I am two years older, four inches shorter than my husband. Age didn't matter so much; height did. My mom married a man shorter than she is (she's 6'0), but I couldn't do it. Since I'm 5'10-ish, my cutoff height was 6'0 for a man. My husband was 6'0 and some change when we married. We married so young that over our first year of marriage he grew an inch and a half to a hair under 6'2. Perfect!


59

I used to think I could never marry a man who was younger than me. Then I met several mature, godly couples with strong, time-tested marriages where the husband was several years younger than the wife. So I had to rethink my views on that.

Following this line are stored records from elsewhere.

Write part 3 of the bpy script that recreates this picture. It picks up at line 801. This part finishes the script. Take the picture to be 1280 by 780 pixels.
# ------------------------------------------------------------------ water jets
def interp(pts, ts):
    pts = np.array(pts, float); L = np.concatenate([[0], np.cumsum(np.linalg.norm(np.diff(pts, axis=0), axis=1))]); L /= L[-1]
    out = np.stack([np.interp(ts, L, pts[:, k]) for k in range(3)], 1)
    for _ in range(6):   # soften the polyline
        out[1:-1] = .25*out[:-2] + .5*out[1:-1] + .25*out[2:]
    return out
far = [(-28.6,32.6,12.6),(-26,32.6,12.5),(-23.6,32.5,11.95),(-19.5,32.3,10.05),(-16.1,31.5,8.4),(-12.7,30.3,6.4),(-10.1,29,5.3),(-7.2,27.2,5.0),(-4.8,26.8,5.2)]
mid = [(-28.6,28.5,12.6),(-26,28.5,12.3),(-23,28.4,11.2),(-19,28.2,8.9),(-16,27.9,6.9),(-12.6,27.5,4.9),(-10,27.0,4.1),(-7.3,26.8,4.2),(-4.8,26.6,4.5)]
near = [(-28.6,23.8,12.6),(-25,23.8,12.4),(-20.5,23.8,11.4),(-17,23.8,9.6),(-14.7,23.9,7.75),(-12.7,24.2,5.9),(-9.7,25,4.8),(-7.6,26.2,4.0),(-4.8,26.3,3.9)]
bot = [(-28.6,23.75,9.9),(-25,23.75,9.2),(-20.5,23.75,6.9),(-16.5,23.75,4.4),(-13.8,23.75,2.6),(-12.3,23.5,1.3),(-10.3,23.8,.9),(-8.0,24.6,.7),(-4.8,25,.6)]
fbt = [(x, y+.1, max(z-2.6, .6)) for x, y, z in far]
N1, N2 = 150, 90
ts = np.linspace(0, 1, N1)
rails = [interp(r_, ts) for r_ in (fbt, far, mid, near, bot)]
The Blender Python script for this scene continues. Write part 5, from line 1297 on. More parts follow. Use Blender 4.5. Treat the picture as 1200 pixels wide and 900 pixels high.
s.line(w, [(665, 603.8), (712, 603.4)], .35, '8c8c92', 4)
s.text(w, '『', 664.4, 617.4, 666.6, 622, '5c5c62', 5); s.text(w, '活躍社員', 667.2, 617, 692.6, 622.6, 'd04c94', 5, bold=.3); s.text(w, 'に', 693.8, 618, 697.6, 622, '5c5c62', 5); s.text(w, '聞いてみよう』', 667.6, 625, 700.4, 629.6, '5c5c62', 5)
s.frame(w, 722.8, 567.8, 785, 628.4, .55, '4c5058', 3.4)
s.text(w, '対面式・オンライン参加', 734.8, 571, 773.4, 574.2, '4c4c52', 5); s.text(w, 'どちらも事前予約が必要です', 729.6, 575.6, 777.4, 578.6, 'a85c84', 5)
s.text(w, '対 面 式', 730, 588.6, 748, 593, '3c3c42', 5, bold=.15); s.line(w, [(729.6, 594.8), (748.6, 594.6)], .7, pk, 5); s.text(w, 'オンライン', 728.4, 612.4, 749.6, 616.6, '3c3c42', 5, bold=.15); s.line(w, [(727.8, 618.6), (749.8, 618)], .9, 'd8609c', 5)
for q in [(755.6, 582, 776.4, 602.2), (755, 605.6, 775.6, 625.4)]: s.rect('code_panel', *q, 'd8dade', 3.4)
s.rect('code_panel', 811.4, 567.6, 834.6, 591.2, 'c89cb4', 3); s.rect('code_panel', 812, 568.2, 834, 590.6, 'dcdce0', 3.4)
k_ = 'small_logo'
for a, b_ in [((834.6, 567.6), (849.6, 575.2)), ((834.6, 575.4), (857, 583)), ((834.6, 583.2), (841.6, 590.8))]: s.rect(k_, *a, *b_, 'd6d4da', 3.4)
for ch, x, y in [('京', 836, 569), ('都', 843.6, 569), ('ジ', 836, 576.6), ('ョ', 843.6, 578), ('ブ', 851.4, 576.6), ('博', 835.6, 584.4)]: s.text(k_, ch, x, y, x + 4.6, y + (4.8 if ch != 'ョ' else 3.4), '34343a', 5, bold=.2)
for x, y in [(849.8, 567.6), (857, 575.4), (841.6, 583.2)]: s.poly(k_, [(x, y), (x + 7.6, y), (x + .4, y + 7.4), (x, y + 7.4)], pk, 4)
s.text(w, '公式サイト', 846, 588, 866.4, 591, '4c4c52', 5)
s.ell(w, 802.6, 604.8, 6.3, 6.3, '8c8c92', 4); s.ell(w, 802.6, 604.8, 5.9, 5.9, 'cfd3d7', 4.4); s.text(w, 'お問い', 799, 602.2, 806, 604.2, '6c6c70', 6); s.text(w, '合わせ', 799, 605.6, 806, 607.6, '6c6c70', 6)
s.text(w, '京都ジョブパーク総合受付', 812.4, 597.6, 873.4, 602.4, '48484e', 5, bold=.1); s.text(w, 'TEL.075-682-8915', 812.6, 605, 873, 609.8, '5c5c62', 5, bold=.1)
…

I also was interested in a guy at one point, but I really couldn't get past certain little quirks of his, like the appearance of his hair and the way he walked. Then a close friend admitted that at first she wasn't interested in her then fiance because of silly little things like that, too, but when she got to know his heart and saw how well they worked together, she realized those things really didn't matter. That was an eye-opening lesson for me. There are certain things that are important in a relationship, and other things that may seem like a big deal, but diminish when you look at them through God's eyes. I never ended up getting together with that guy, but I will still have that lesson for future relationships. What really matters is the man's heart and what the Lord is saying to you about him.


60

Thanks, Suzanne, for this post, this is a much needed subject to discuss - he is significantly younger... I am not trying to ask your age, but could you please say what your age difference is??? That may also help some of us! I am incredibly attracted (if not to say hopelessly in love with) to a wonderfull Godly man 9 years younger. Feeling very sad and trying to limit our interaction.. Needless to say, 5 years doesn't seem like a difference for me at all...


61

I went to Denton Bible Church during the two years that I lived in Denton for school and Tommy Nelson's Song of Solomon sermons are my absolute favorite.